◆ EXERCISE BRIEF ◆
Print the listing from its top line through the line containing "rnd = random.Random(7)", nothing more, and leave out the pictures.

◆ DATA ◆
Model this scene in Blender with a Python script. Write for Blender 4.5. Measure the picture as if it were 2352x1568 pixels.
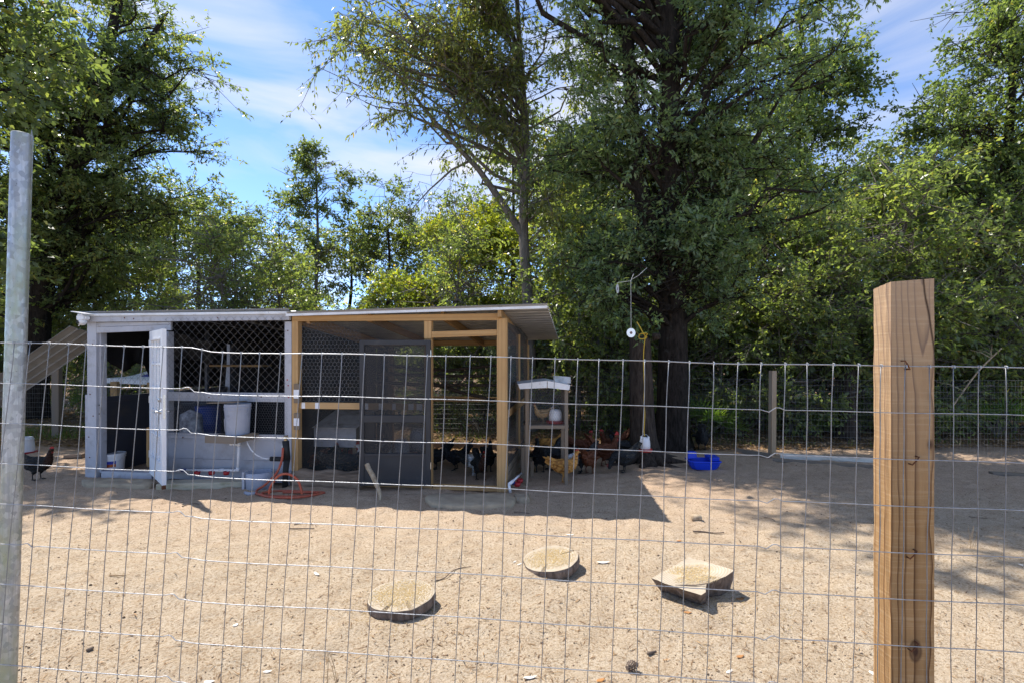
import bpy, math, random
import numpy as np
from mathutils import Vector, Matrix

for o in list(bpy.data.objects):
    bpy.data.objects.remove(o)
SC = bpy.context.scene
COL = SC.collection
R = math.radians
rnd = random.Random(7)

# ------------------------------------------------------------------ camera
CAMZ = 1.6
cam_d = bpy.data.cameras.new('camera')
cam = bpy.data.objects.new('camera', cam_d)
COL.objects.link(cam)
cam.location = (0, 0, CAMZ)
cam.rotation_euler = (R(90), 0, 0)
cam_d.sensor_width = 36
cam_d.lens = 18
cam_d.shift_y = 0.0138
cam_d.clip_start = 0.05
cam_d.clip_end = 3000
SC.camera = cam

# ------------------------------------------------------------------ light
SUN_DIR = Vector((0.52, -0.405, -1.0)).normalized()      # the way the light travels
sun_el = math.asin(-SUN_DIR.z)
to_sun = -SUN_DIR
sun_d = bpy.data.lights.new('sun', 'SUN')
sun_d.energy = 2.45
sun_d.angle = R(0.55)
sun_d.color = (1.0, 0.945, 0.86)
sun = bpy.data.objects.new('sun', sun_d)
COL.objects.link(sun)
sun.rotation_euler = SUN_DIR.to_track_quat('-Z', 'Y').to_euler()
sun.location = (-20, 20, 40)

world = bpy.data.worlds.new('World')
SC.world = world
world.use_nodes = True
wn = world.node_tree
wn.nodes.clear()
wo = wn.nodes.new('ShaderNodeOutputWorld')
bg = wn.nodes.new('ShaderNodeBackground')
sky = wn.nodes.new('ShaderNodeTexSky')
sky.sky_type = 'NISHITA'
sky.sun_disc = False
sky.sun_elevation = sun_el
sky.sun_rotation = math.atan2(to_sun.x, to_sun.y)
sky.altitude = 30
sky.air_density = 0.46
sky.dust_density = 0.0
sky.ozone_density = 9.0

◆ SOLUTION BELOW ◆
Model this scene in Blender with a Python script. Write for Blender 4.5. Measure the picture as if it were 2352x1568 pixels.
import bpy, math, random
import numpy as np
from mathutils import Vector, Matrix

for o in list(bpy.data.objects):
    bpy.data.objects.remove(o)
SC = bpy.context.scene
COL = SC.collection
R = math.radians
rnd = random.Random(7)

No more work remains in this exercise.